>> start Data section
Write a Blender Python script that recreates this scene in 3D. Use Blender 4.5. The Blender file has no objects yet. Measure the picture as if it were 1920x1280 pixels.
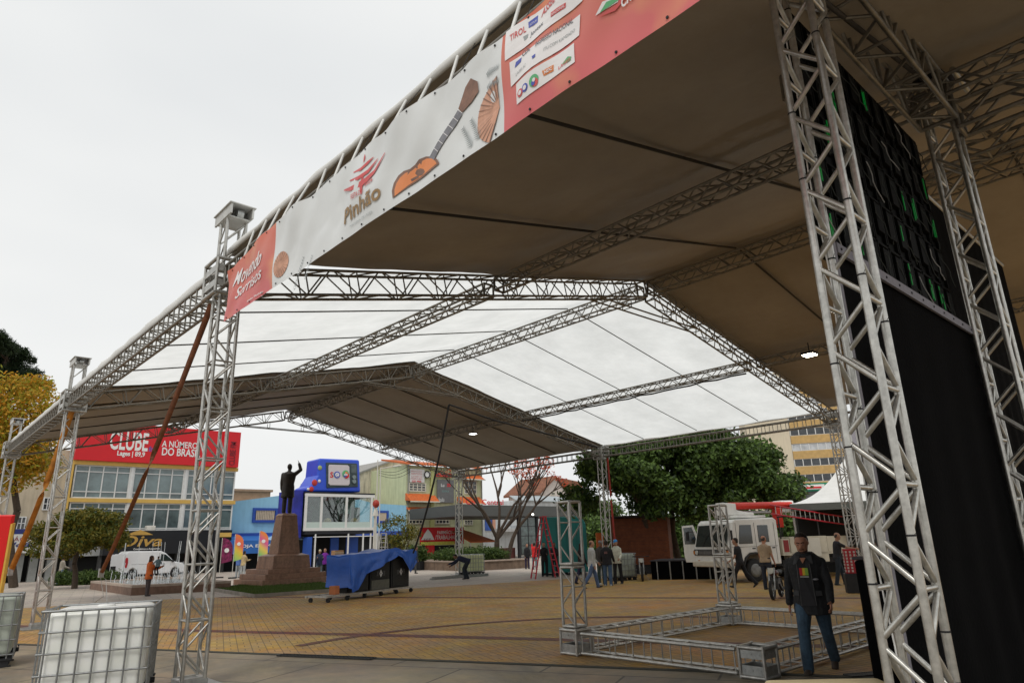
import bpy, bmesh, math, random
import numpy as np
from mathutils import Vector, Matrix, noise
R = math.radians
random.seed(7); rng = np.random.default_rng(7)
sc = bpy.context.scene
col = sc.collection
# ---------------------------------------------------------------- camera
CF, CP, CR, CY, CH = 1262., .2893, -.0305, .747, 1.74
_F = Vector((math.sin(CY)*math.cos(CP), math.cos(CY)*math.cos(CP), math.sin(CP)))
_R = Vector((math.cos(CY), -math.sin(CY), 0)); _U = _R.cross(_F)
_R2 = _R*math.cos(CR)+_U*math.sin(CR); _U2 = -_R*math.sin(CR)+_U*math.cos(CR)
cam = bpy.data.objects.new('camera', bpy.data.cameras.new('camera')); col.objects.link(cam)
cam.matrix_world = Matrix(((_R2.x,_U2.x,-_F.x,0),(_R2.y,_U2.y,-_F.y,0),(_R2.z,_U2.z,-_F.z,CH),(0,0,0,1)))
cam.data.lens = CF/1920*36; cam.data.sensor_width = 36; cam.data.clip_start = .05; cam.data.clip_end = 3000
sc.camera = cam
# ---------------------------------------------------------------- world, sun, exposure
w = bpy.data.worlds.new('World'); sc.world = w; w.use_nodes = True
nt = w.node_tree; bg = nt.nodes['Background']
sky = nt.nodes.new('ShaderNodeTexSky'); sky.sky_type = 'NISHITA'; sky.sun_disc = False
SUN_EL, SUN_AZ = R(55), R(236)
sky.sun_elevation = SUN_EL; sky.sun_rotation = SUN_AZ; sky.dust_density = 6
tc = nt.nodes.new('ShaderNodeTexCoord'); mp = nt.nodes.new('ShaderNodeMapping'); mp.inputs['Scale'].default_value = (1,1,2.6)
nz = nt.nodes.new('ShaderNodeTexNoise'); nz.inputs['Scale'].default_value = 1.7; nz.inputs['Detail'].default_value = 3; nz.inputs['Roughness'].default_value=.4
cr = nt.nodes.new('ShaderNodeValToRGB')
cr.color_ramp.elements[0].position = .3; cr.color_ramp.elements[0].color = (.78,.80,.81,1)
cr.color_ramp.elements[1].position = .72; cr.color_ramp.elements[1].color = (.94,.945,.93,1)
sc10 = nt.nodes.new('ShaderNodeVectorMath'); sc10.operation='SCALE'; sc10.inputs['Scale'].default_value = 10.2
mx = nt.nodes.new('ShaderNodeMix'); mx.data_type='RGBA'; mx.inputs[0].default_value = .96   # overcast veil over the clear sky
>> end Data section
The material above holds pictures; copy everything else in it exactly.

Write a Blender Python script that recreates this scene in 3D. Use Blender 4.5. The Blender file has no objects yet. Measure the picture as if it were 1920x1280 pixels.
import bpy, bmesh, math, random
import numpy as np
from mathutils import Vector, Matrix, noise
R = math.radians
random.seed(7); rng = np.random.default_rng(7)
sc = bpy.context.scene
col = sc.collection
# ---------------------------------------------------------------- camera
CF, CP, CR, CY, CH = 1262., .2893, -.0305, .747, 1.74
_F = Vector((math.sin(CY)*math.cos(CP), math.cos(CY)*math.cos(CP), math.sin(CP)))
_R = Vector((math.cos(CY), -math.sin(CY), 0)); _U = _R.cross(_F)
_R2 = _R*math.cos(CR)+_U*math.sin(CR); _U2 = -_R*math.sin(CR)+_U*math.cos(CR)
cam = bpy.data.objects.new('camera', bpy.data.cameras.new('camera')); col.objects.link(cam)
cam.matrix_world = Matrix(((_R2.x,_U2.x,-_F.x,0),(_R2.y,_U2.y,-_F.y,0),(_R2.z,_U2.z,-_F.z,CH),(0,0,0,1)))
cam.data.lens = CF/1920*36; cam.data.sensor_width = 36; cam.data.clip_start = .05; cam.data.clip_end = 3000
sc.camera = cam
# ---------------------------------------------------------------- world, sun, exposure
w = bpy.data.worlds.new('World'); sc.world = w; w.use_nodes = True
nt = w.node_tree; bg = nt.nodes['Background']
sky = nt.nodes.new('ShaderNodeTexSky'); sky.sky_type = 'NISHITA'; sky.sun_disc = False
SUN_EL, SUN_AZ = R(55), R(236)
sky.sun_elevation = SUN_EL; sky.sun_rotation = SUN_AZ; sky.dust_density = 6
tc = nt.nodes.new('ShaderNodeTexCoord'); mp = nt.nodes.new('ShaderNodeMapping'); mp.inputs['Scale'].default_value = (1,1,2.6)
nz = nt.nodes.new('ShaderNodeTexNoise'); nz.inputs['Scale'].default_value = 1.7; nz.inputs['Detail'].default_value = 3; nz.inputs['Roughness'].default_value=.4
cr = nt.nodes.new('ShaderNodeValToRGB')
cr.color_ramp.elements[0].position = .3; cr.color_ramp.elements[0].color = (.78,.80,.81,1)
cr.color_ramp.elements[1].position = .72; cr.color_ramp.elements[1].color = (.94,.945,.93,1)
sc10 = nt.nodes.new('ShaderNodeVectorMath'); sc10.operation='SCALE'; sc10.inputs['Scale'].default_value = 10.2
mx = nt.nodes.new('ShaderNodeMix'); mx.data_type='RGBA'; mx.inputs[0].default_value = .96   # overcast veil over the clear sky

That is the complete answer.